Wczoraj w nocy znaleziono zwłoki mężczyzny, który pracował przy spędzaniu owiec w Eyjafjörður. Ekipy ratunkowe zostały wezwane około trzeciej po południu. Mężczyzna prawdopodobnie został ranny w wypadku wysoko na zboczach Hagárdalur po stronie północnej.
Do mężczyzny trudno było dotrzeć, a ze względu na niesprzyjające warunki pogodowe w dolinie i silne porywy wiatru nie można było skorzystać z helikoptera Straży Przybrzeżnej, który akurat stacjonował na północy. Kiedy na miejsce zdarzenia późnym wieczorem przybyły oddziały ratunkowe, mężczyzna już nie żył.
Niezwykle skomplikowana akcja ratownicza wymagała pomocy ekip ze Skagafjörður i Þingeyjarsýslá.
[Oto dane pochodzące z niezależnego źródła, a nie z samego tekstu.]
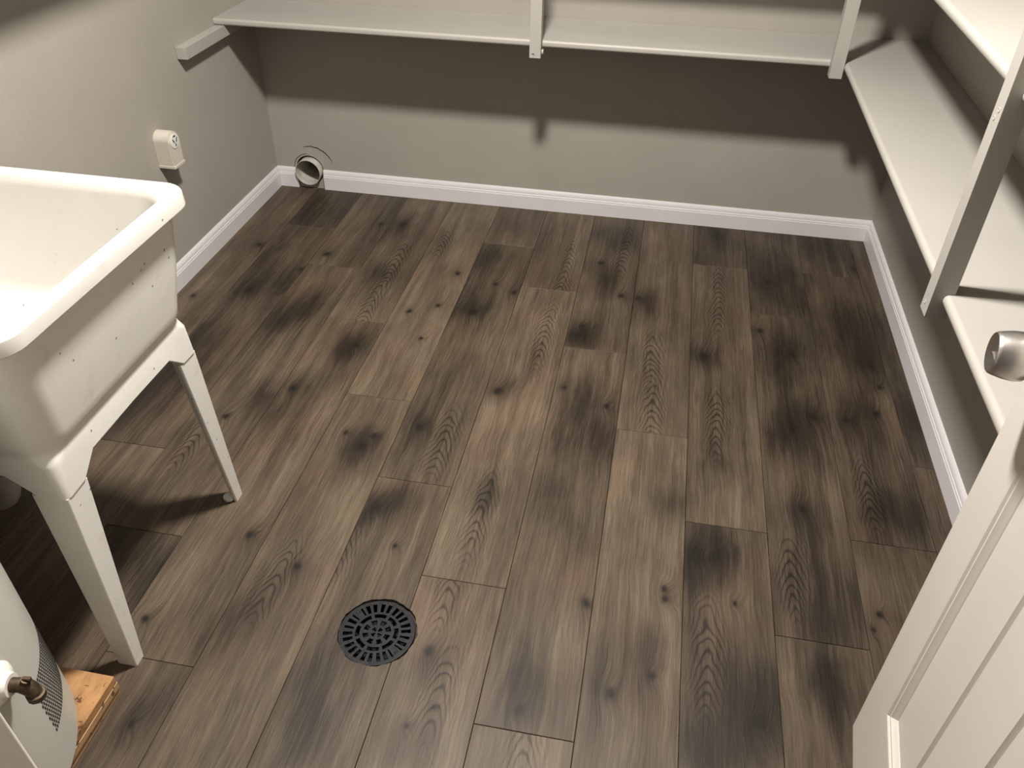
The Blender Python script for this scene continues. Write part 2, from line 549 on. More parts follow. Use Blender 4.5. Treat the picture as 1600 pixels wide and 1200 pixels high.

Mężczyzna musiał zostać przeniesiony 500 metrów w dół stromego zbocza i zniesiony prawie trzy kilometry w dół doliny, w której znajdowało się urządzenie transportowe.
Działania w Hagárdal zakończyły się wczoraj wieczorem o godzinie 23:00. Na chwilę obecną nie można uzyskać bardziej szczegółowych informacji na temat okoliczności śmierci mężczyzny, gdyż sprawę bada policja.